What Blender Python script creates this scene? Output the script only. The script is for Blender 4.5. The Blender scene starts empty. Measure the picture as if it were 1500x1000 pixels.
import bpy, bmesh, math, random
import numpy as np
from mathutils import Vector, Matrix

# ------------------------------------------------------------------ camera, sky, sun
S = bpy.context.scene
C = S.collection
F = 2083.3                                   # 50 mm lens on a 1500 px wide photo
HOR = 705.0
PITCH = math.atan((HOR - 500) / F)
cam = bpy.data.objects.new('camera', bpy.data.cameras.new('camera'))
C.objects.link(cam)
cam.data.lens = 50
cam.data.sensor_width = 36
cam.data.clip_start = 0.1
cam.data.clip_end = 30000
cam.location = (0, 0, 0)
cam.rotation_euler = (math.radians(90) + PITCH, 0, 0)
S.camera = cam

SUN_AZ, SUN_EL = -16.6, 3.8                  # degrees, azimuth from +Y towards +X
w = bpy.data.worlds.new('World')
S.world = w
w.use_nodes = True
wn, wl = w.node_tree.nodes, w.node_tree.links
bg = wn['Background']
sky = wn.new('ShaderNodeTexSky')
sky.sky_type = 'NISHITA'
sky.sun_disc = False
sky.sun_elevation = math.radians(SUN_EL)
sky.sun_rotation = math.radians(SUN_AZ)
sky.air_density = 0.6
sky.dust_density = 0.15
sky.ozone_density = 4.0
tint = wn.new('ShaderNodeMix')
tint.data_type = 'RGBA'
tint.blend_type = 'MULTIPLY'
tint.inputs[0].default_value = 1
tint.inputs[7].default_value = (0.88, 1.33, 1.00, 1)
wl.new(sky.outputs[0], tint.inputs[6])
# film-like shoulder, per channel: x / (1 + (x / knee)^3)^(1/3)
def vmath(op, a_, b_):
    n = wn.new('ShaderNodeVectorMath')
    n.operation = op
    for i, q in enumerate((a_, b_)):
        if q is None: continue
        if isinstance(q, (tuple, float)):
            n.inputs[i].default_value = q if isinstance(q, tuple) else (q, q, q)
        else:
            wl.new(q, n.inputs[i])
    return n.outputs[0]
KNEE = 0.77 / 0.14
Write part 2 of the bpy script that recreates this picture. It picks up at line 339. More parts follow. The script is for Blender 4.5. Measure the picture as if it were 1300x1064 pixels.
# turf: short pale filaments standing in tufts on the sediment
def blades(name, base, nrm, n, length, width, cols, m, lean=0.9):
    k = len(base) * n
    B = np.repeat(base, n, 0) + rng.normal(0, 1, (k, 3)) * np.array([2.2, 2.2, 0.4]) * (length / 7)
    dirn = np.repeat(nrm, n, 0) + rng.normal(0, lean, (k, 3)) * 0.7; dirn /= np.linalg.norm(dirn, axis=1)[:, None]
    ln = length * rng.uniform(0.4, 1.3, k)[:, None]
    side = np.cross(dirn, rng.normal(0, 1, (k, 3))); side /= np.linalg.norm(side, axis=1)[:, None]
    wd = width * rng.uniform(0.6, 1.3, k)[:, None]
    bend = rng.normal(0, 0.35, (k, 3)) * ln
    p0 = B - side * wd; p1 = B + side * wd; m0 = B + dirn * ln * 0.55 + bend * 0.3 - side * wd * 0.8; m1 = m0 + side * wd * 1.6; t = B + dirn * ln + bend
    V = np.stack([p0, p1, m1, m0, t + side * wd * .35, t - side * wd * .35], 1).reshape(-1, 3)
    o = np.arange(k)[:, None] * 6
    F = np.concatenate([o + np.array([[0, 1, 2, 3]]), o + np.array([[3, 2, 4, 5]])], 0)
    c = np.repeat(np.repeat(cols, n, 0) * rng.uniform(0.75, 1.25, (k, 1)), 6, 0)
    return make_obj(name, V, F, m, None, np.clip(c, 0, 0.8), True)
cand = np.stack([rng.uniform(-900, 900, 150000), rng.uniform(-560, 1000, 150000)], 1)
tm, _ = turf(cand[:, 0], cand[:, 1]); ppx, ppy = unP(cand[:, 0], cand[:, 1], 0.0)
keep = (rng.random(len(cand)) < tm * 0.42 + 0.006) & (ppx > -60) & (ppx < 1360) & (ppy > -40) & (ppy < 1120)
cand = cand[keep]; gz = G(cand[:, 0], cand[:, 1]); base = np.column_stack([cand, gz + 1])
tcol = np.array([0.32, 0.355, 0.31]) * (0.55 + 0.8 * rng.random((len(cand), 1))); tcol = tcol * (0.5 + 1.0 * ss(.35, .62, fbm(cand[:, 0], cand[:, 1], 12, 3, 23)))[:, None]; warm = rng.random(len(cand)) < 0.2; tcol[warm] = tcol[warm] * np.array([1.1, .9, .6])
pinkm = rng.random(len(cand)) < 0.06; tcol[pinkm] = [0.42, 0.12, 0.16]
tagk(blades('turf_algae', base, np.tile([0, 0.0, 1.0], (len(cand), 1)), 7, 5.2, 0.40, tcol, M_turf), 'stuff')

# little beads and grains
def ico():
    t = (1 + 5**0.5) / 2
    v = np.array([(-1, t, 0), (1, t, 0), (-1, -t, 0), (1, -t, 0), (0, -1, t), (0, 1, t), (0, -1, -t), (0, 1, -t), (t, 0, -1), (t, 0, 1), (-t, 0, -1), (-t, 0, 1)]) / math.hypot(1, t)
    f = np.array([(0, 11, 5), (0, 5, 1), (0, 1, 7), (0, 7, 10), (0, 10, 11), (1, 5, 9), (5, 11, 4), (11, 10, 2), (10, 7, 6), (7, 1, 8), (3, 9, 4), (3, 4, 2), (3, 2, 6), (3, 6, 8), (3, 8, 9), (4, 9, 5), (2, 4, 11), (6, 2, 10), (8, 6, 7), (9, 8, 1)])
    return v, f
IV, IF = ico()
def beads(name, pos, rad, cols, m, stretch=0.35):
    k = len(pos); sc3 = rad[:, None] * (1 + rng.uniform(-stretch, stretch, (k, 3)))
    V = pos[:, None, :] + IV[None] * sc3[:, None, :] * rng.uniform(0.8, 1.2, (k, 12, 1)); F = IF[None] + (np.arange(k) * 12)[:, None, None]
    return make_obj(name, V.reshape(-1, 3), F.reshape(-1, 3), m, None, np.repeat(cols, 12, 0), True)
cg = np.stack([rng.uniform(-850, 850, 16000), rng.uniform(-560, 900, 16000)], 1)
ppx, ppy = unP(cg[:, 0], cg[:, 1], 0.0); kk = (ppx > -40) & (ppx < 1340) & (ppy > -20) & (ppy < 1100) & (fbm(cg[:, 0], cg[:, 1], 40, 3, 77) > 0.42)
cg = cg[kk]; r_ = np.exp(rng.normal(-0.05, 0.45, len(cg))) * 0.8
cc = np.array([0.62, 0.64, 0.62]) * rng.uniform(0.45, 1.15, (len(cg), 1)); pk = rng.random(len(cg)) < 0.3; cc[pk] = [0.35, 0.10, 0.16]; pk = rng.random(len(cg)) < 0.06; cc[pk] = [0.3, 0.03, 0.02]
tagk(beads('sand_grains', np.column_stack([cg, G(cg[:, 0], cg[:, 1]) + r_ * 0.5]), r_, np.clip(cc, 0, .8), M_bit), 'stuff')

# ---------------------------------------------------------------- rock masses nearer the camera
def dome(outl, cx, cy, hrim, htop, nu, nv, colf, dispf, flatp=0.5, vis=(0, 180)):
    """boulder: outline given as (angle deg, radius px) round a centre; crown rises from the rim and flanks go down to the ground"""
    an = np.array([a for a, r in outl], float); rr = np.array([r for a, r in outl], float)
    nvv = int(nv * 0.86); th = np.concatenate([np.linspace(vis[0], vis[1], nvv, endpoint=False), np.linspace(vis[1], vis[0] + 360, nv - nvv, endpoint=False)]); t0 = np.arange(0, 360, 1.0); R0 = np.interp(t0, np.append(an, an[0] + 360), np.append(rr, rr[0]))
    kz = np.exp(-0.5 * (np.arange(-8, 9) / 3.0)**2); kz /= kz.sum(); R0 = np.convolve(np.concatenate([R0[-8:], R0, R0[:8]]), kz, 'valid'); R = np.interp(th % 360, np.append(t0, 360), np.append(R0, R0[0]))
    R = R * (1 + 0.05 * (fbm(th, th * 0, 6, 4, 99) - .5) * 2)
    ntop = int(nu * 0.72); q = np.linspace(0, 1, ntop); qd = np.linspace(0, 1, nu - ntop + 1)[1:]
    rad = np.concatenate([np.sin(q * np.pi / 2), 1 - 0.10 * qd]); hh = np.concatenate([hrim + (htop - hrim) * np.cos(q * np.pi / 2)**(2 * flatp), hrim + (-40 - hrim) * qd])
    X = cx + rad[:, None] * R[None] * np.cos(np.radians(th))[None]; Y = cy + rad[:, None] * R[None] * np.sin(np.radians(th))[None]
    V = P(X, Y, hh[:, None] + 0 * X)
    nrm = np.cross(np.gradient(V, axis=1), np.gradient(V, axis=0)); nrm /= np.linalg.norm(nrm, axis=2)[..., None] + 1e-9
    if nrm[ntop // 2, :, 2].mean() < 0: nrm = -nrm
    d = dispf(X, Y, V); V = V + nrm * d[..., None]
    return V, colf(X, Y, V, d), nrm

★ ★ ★

** GOAL **
Quote only the stretch of lines that starts the data above and ends with the line containing "from mathutils import Vector, Matrix", both included.

** ANSWER TO THIS PROBLEM **
What Blender Python script creates this scene? Output the script only. The script is for Blender 4.5. The Blender scene starts empty. Measure the picture as if it were 1500x1000 pixels.
import bpy, bmesh, math, random
import numpy as np
from mathutils import Vector, Matrix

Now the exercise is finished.